A one-night exhibition exploring the sentimental, the personal, and the domestic in contemporary art

December 11, 2010 / Private residence / Chicago, IL 

 

“No people, pets, or flowers” is a common caveat for Flickr groups aiming to minimize redundant photography in the group pool. People, pets, and flowers—subjects of sentiment—are the most common subjects among amateur artists and hobbyists, and are therefore also the most likely to be treated with contempt by so-called serious artists and critics. But if the intimate and the personal are creative springboards for artists in the lowest echelons of the art world, why must they be banned or treated ironically in order to penetrate the inner sanctum; for what could be a better locus of creative, ideological, and aesthetic exploration than something the artist either knows intimately or comes to know intimately through his or her work? And what does this say about what subjects, ideas, materials, and places are privileged terrain for contemporary art?

No People, Pets or Flowers is a one night exhibition that explores two phenomena: the use of the sentimental, the personal, and the domestic in contemporary art, and the experience of viewing artwork ordained for the gallery in an intimate domestic setting.
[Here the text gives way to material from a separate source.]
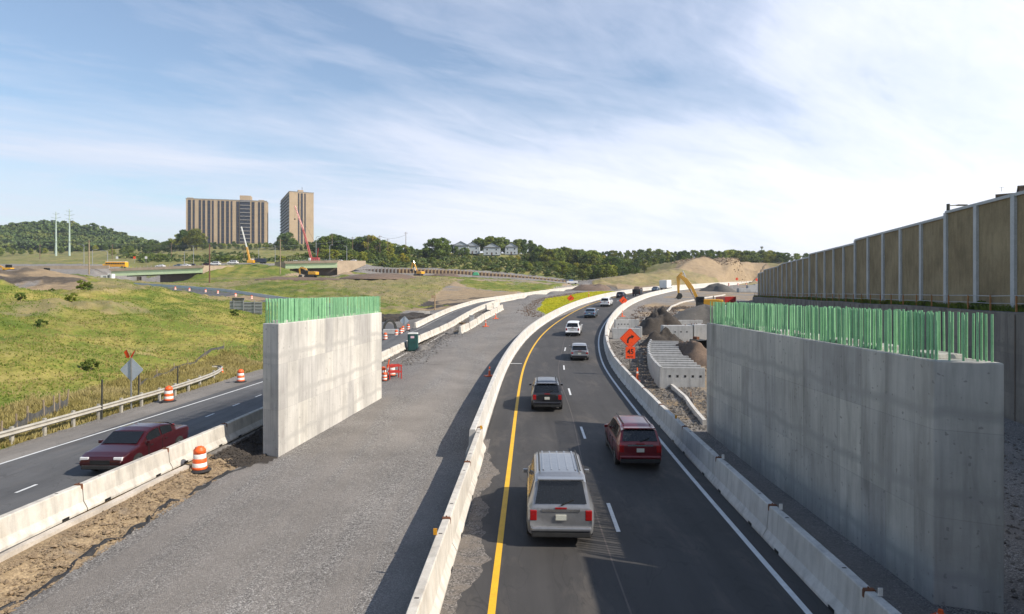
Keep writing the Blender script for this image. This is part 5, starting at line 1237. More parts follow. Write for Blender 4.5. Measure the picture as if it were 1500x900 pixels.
for f in (.04, .93): MB().box((f*W1, 8, H+1), (6, 9, 2)).build('roof_block', 'towerbrick', t)
c0 = Vector((ax(423.8,720), 720)); far = Vector((ax(411,798), 798)); d = far-c0; Ls = d.length; d.normalize(); u = Vector((d.y, -d.x))
t, H = tower('slim tan apartment tower right of the wide one, its left side in shade', c0, u, 27.5, Ls, CAMZ+(HOR-280.8)*720/F, [(.36,.41),(.47,.55),(.62,.67)], 22)
for k in range(1, 22): MB().box((-.7, Ls*.5, H*k/22), (1.3, Ls*.94, 1.0)).build('balcony', 'balcony', t)
MB().box((-.12, Ls*.5, H/2-1), (.2, Ls*.95, H-2)).build('window_band', 'towerdark', t)
MB().box((14, 12, H+2), (6, 8, 4)).build('penthouse', 'towerbrick', t); MB().tube((16,12,H+4),(16,12,H+8),.2).build('antenna','darkpost',t)
# houses
def house(px, Y, pyb, w, label, rz=0, hgt=6.2):
    x, _, z = at(px, Y, pyb); t = thing('house', label, 'house', (x, Y, z), rz, 'pale houses on the wooded rise')
    MB().box((0,5,hgt/2),(w,10,hgt)).build('wall','siding',t); r = MB(); h2 = 3.4
    r.add([(-w/2-.5,-.5,hgt),(w/2+.5,-.5,hgt),(0,-.5,hgt+h2),(-w/2-.5,10.5,hgt),(w/2+.5,10.5,hgt),(0,10.5,hgt+h2),(-w/2-.5,-.5,hgt-.3),(w/2+.5,-.5,hgt-.3),(-w/2-.5,10.5,hgt-.3),(w/2+.5,10.5,hgt-.3)], [(0,2,5,3),(1,4,5,2),(0,6,7,1),(3,4,9,8),(0,3,8,6),(1,7,9,4),(6,8,9,7)]); r.build('roof','roof',t)
    MB().add([(-w/2,-.02,hgt),(w/2,-.02,hgt),(0,-.02,hgt+h2-.2)],[(0,1,2)]).build('gable','siding',t,fix=False)
    for sx in (-.28,.28):
        for zz_ in (1.6,4.4): f=MB().box((sx*w,-.05,zz_),(1.3,.12,1.4)).build('window','boxwhite',t); MB().box((sx*w,-.12,zz_),(1.05,.06,1.15)).build('pane','glass',f)
    MB().box((0,-.05,1.1),(1.1,.1,2.1)).build('door','brown',t)
house(675, 480, 371.5, 12, 'leftmost pale two storey house among the trees'); house(692, 484, 372, 11, 'second pale house from the left, close beside its neighbour'); house(720.5, 478, 374, 13, 'third and widest pale house among the trees'); house(749, 490, 373, 10, 'rightmost pale house half hidden by trees')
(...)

The exhibition will feature four emerging artists who employ intimate or domestic materials, processes, or subjects in their work. Annalee Levin reinterprets ordinary domestic objects “to question their traditional meanings in relation to contemporary issues such as war, greed, and climate change.” Adrienne Tarver works directly from photographs of her family and childhood home to examine aspects of memory and nostalgia. Rebecca George paints domesticated animals with whom she has a personal connection, as they “provide a window into empathy, into compassion, and the interconnectedness of all life.” Finally, David Harper revives old handicrafts such as embroidery, a technique that requires intensive labor and bodily closeness, imbuing the work with an intimacy unknown to mechanically and digitally produced artwork.

No People, Pets, or Flowers, hung in the curator’s home, among her own collections and personal objects, was to be the first site-specific exhibition in a series that will explore what it is to experience art in colloquial spaces. Food and drinks were served. Guests were encouraged to stay and make themselves at home.